→ **Brief**
Do any lines in the data below contain "that"? If so, copy every one of them.

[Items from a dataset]
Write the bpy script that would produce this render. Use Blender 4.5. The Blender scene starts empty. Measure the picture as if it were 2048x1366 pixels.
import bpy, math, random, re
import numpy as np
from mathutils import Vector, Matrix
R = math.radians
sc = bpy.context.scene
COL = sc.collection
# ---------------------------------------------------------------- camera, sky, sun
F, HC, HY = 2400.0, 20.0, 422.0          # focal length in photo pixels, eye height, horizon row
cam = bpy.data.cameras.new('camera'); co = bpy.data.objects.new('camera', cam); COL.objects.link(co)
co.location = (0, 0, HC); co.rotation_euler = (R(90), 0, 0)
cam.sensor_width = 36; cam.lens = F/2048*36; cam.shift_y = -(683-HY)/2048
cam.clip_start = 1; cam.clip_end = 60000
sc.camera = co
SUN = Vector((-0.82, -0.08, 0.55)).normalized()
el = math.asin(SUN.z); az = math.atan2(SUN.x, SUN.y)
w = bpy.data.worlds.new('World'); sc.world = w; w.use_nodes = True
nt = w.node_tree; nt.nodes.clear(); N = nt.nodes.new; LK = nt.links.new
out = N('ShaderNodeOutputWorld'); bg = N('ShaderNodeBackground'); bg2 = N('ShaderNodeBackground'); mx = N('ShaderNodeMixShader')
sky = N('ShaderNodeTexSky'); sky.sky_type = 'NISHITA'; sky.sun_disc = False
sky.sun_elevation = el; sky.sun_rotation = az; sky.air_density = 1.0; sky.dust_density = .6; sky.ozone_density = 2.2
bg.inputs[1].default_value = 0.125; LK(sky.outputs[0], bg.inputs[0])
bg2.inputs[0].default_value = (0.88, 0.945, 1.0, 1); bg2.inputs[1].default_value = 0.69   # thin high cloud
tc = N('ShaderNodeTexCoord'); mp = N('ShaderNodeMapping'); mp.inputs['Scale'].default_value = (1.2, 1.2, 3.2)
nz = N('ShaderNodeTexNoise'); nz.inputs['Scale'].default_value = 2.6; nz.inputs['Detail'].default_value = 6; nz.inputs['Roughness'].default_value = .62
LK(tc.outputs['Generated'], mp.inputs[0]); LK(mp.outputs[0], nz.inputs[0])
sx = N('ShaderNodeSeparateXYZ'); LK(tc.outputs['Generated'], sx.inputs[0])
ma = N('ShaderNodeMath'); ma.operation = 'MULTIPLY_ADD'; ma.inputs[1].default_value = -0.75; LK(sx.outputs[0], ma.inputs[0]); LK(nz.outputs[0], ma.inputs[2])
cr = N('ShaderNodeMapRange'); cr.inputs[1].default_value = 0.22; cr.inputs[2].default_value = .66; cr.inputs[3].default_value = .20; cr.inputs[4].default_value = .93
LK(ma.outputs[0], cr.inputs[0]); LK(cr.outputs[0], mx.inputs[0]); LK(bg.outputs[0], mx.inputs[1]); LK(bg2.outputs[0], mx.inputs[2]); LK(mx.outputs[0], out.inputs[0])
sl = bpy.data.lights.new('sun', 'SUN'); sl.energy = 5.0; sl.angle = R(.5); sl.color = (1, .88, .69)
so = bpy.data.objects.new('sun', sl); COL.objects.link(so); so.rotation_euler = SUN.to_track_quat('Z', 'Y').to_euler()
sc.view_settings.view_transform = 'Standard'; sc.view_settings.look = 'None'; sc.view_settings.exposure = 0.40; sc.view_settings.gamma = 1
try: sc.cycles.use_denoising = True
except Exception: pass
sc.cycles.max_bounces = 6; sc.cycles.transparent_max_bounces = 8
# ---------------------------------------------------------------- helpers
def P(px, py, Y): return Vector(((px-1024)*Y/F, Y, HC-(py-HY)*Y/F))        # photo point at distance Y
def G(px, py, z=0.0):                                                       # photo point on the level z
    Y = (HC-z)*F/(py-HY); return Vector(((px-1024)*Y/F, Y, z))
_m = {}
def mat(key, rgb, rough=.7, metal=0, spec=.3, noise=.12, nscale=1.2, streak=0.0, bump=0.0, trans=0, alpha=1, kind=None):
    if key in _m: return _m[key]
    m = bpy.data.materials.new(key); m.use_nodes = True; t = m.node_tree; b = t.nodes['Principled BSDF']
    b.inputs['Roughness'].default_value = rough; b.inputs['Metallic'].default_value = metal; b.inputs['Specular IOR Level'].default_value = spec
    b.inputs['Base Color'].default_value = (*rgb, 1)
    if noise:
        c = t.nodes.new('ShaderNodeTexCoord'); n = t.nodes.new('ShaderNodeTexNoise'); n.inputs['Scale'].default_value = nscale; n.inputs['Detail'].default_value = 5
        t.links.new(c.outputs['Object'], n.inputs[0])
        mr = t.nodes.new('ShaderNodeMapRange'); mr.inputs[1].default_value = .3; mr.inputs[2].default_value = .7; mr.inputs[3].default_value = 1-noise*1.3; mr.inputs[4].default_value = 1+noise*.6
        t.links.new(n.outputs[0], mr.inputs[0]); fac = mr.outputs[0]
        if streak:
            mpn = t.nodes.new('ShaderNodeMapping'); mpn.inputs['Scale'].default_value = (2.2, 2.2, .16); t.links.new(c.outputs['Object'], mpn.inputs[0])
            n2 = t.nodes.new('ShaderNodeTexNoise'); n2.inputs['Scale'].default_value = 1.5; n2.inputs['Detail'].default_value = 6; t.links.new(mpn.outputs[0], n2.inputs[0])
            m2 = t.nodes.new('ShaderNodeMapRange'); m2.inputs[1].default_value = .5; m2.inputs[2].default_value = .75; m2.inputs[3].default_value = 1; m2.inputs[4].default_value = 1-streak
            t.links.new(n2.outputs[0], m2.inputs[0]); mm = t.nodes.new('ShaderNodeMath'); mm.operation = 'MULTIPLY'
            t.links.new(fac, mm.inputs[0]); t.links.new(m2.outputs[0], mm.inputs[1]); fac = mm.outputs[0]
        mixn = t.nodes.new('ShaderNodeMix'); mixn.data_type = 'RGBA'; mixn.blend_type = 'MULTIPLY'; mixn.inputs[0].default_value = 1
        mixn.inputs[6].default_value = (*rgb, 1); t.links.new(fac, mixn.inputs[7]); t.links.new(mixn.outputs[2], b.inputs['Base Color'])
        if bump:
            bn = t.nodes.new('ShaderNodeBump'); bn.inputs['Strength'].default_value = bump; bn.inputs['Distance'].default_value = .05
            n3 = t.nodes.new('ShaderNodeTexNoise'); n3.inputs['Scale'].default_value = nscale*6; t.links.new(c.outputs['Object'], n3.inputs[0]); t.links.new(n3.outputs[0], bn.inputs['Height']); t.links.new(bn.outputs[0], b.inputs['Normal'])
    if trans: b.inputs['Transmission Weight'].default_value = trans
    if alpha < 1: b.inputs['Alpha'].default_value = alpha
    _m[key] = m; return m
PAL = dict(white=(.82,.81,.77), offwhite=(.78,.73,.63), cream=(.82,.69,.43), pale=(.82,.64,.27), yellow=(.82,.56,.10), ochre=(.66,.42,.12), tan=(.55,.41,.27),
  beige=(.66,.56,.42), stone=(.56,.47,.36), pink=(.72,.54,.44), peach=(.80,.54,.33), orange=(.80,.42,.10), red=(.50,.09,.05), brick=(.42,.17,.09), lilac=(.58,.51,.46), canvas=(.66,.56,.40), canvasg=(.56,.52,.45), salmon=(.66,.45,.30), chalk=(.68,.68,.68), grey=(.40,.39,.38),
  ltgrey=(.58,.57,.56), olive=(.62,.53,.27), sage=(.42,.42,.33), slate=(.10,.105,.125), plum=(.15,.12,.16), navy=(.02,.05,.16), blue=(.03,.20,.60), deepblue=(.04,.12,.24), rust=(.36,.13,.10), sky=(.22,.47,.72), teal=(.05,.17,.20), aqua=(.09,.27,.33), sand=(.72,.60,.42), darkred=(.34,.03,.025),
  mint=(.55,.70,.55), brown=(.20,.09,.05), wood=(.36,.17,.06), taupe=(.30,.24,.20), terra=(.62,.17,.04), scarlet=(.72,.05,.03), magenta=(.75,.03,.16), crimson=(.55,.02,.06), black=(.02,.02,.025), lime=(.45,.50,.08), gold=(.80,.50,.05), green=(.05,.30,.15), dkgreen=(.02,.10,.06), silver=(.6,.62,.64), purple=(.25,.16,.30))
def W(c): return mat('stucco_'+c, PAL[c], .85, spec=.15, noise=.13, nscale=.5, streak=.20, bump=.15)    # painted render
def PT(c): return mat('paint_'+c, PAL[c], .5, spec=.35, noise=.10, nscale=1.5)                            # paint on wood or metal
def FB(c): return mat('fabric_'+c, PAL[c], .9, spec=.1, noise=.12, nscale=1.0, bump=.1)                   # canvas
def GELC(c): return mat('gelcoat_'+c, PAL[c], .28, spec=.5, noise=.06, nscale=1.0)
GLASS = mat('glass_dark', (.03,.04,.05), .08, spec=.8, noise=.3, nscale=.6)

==

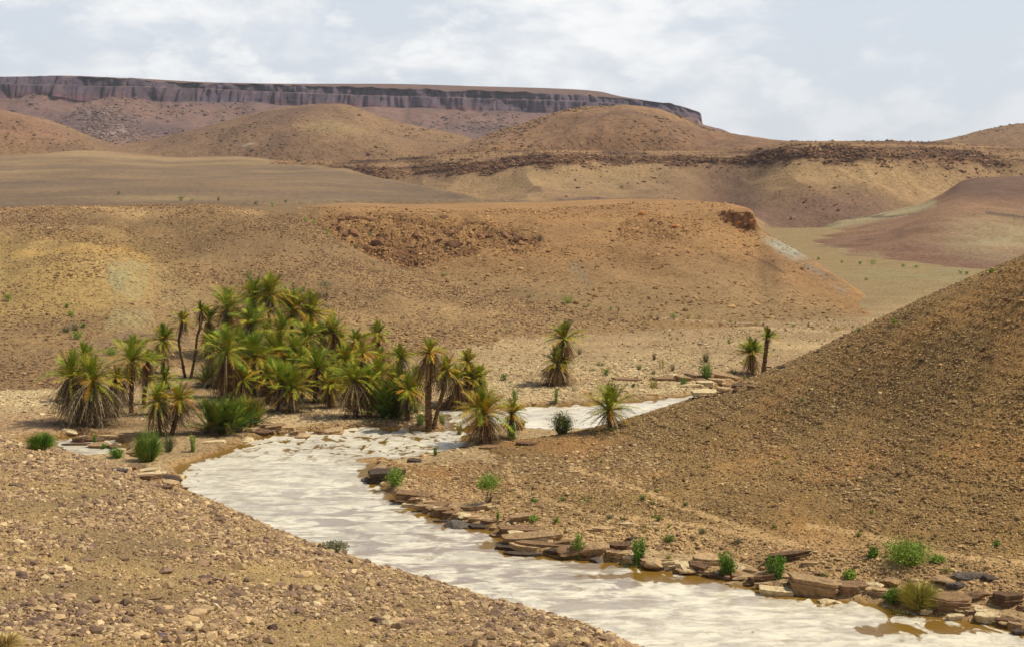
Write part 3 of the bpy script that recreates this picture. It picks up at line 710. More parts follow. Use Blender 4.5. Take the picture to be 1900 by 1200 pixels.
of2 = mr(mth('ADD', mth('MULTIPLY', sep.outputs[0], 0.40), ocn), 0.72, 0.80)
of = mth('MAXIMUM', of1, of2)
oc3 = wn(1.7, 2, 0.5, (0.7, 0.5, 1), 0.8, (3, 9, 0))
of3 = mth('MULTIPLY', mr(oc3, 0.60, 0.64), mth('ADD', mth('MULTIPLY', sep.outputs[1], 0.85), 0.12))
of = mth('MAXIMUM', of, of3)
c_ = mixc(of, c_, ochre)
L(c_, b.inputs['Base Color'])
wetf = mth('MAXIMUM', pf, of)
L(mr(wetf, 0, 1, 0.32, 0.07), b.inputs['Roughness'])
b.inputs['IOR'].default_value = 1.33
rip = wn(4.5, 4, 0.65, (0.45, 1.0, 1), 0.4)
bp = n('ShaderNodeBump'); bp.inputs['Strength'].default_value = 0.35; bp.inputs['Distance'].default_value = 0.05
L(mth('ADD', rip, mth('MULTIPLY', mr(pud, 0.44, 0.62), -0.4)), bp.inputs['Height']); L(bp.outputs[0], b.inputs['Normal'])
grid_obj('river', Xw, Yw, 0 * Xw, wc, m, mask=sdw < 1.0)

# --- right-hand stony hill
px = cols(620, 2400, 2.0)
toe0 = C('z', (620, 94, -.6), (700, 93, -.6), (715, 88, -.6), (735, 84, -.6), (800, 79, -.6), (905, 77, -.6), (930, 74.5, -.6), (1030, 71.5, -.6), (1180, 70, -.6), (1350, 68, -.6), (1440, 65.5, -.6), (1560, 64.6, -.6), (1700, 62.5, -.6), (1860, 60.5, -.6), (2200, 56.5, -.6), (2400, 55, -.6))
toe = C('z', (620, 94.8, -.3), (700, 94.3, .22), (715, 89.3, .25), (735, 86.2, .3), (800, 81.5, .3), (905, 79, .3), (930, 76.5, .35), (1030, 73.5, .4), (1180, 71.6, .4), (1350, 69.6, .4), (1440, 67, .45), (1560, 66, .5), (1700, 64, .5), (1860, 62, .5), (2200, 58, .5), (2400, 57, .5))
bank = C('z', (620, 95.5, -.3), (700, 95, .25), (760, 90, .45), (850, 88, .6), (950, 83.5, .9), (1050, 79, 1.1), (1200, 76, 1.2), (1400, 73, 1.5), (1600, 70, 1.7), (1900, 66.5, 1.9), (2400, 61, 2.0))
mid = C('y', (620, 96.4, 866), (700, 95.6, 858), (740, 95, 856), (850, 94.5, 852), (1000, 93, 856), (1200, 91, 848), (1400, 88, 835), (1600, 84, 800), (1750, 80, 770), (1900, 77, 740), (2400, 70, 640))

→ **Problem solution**
Write the bpy script that would produce this render. Use Blender 4.5. The Blender scene starts empty. Measure the picture as if it were 2048x1366 pixels.
Write part 3 of the bpy script that recreates this picture. It picks up at line 710. More parts follow. Use Blender 4.5. Take the picture to be 1900 by 1200 pixels.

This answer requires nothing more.